Reeves is prioritising three areas: health, security and the economy. That translates to more money for the NHS, police, schools, transport and defence.
Reports suggest the NHS will get a £30billion boost over three years, while education spending rises £4.5billion annually by 2028-29.
There’s also a plan to extend free school meals to 500,000 more children on Universal Credit, helping lower income families.
The Home Office may secure extra police funding, while defence spending is set to climb from 2.3% to 2.5% of GDP by 2027, to help face down Vladimir Putin‘s Russia.
Reeves has already made a humiliating U-turn on cutting winter fuel payments for pensioners. She’ll now spend £1.25billion to ensure nine million pensioners with incomes below £35,000 get the money this winter.
Elsewhere, she’s earmarked £15.6billion for transport upgrades in Greater Manchester, the Midlands and the North East, to combat critics who say the government is too London-focused.

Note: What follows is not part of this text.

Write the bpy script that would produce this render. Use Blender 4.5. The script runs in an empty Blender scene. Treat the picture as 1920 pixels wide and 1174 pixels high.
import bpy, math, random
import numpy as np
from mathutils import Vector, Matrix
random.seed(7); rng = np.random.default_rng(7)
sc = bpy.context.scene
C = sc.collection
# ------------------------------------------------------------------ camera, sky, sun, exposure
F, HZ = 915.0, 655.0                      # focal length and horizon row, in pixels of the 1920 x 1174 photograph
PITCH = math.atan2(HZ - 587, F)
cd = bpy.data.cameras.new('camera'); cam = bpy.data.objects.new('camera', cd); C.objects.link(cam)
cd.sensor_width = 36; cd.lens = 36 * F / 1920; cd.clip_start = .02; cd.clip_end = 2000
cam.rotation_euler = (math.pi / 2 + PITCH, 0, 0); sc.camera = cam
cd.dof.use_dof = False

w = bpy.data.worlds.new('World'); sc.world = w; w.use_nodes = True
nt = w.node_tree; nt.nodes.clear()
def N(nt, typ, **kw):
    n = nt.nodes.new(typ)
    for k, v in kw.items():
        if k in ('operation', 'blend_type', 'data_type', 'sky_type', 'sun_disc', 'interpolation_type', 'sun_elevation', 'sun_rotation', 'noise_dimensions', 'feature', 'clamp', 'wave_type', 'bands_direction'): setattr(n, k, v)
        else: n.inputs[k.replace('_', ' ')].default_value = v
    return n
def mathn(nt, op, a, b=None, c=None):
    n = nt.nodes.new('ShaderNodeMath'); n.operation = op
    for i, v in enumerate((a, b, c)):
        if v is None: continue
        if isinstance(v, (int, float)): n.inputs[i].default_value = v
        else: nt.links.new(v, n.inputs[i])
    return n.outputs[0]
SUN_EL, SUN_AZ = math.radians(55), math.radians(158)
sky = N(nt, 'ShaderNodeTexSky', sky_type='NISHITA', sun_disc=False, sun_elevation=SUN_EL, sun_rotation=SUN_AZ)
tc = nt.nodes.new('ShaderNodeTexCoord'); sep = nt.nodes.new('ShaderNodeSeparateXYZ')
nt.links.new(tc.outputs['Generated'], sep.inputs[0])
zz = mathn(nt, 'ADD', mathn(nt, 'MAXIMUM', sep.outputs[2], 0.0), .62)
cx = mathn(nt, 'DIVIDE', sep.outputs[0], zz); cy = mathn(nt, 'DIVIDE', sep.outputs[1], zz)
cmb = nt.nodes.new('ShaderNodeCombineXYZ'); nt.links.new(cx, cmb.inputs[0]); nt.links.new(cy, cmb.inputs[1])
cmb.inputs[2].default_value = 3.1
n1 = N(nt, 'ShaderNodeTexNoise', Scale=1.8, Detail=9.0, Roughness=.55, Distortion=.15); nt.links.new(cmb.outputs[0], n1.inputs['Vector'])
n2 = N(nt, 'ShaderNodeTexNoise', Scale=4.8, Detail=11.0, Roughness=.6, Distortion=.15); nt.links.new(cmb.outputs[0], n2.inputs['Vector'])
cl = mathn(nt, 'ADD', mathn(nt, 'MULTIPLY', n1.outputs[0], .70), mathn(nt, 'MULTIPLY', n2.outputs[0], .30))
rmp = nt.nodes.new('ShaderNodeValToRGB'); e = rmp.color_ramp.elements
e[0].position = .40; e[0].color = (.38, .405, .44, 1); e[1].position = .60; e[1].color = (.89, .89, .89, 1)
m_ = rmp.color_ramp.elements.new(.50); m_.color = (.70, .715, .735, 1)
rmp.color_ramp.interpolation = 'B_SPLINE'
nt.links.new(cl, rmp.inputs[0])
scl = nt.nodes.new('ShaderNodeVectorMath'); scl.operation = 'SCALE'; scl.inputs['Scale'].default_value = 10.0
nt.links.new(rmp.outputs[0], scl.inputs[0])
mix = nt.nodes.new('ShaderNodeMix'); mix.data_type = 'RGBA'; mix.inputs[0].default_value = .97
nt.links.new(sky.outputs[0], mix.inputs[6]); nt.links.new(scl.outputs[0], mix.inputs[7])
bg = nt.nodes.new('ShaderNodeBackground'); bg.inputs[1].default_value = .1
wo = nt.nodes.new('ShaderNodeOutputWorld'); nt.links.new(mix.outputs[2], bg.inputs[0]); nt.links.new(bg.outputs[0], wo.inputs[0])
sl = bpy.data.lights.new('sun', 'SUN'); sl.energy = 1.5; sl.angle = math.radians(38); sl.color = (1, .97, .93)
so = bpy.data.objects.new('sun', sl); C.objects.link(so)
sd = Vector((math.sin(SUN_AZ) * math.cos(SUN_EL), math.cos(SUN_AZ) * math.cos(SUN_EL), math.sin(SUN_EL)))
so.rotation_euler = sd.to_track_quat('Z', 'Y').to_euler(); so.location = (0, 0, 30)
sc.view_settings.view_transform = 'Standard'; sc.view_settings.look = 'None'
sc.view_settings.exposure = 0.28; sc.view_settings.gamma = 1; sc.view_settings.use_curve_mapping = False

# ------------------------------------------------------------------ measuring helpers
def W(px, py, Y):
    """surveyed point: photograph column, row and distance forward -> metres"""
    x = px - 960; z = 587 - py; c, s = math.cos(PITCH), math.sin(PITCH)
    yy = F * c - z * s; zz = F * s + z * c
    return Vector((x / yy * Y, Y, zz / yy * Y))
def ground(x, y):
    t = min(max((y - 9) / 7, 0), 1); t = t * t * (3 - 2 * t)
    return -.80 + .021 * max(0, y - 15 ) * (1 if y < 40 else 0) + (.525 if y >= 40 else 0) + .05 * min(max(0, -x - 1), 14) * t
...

Science and tech will also benefit, with £86billion pledged to boost innovation, including research into drug treatments and battery tech.
There’s even talk of a taxpayer-backed nuclear power station at Sizewell C in Suffolk, plus mini-reactors elsewhere.
Some departments face real-terms cuts to make the sums add up. “Not every department will get what it wants,” Reeves has warned.
What she won’t do is explain how she plans to pay for it all. That part is coming in the autumn Budget – and it’s likely to sting.
She’s still pledging to stick by her strict fiscal rules. These state the government will only borrow to invest, and debt will fall as a share of national income by 2029-30.
We’re miles away from that.
In April alone, the government borrowed another £20.2billion as spending on pensions, pay and debt interest surged.
And while the UK economy grew 0.7% in the first quarter, that was largely due to businesses stocking up before Donald Trump’s trade tariffs landed.
Without growth, Reeves will be forced to either raise taxes or cut public spending.
Neither will be popular, but Labour members would rather see tax hikes than spending cuts. Reeves has promised not to increase income tax, national insurance or VAT, but tax experts say there is still plenty she could do.
Tomorrow’s Spending Review may sound generous. But the bill is coming – and you’ll be the one paying it.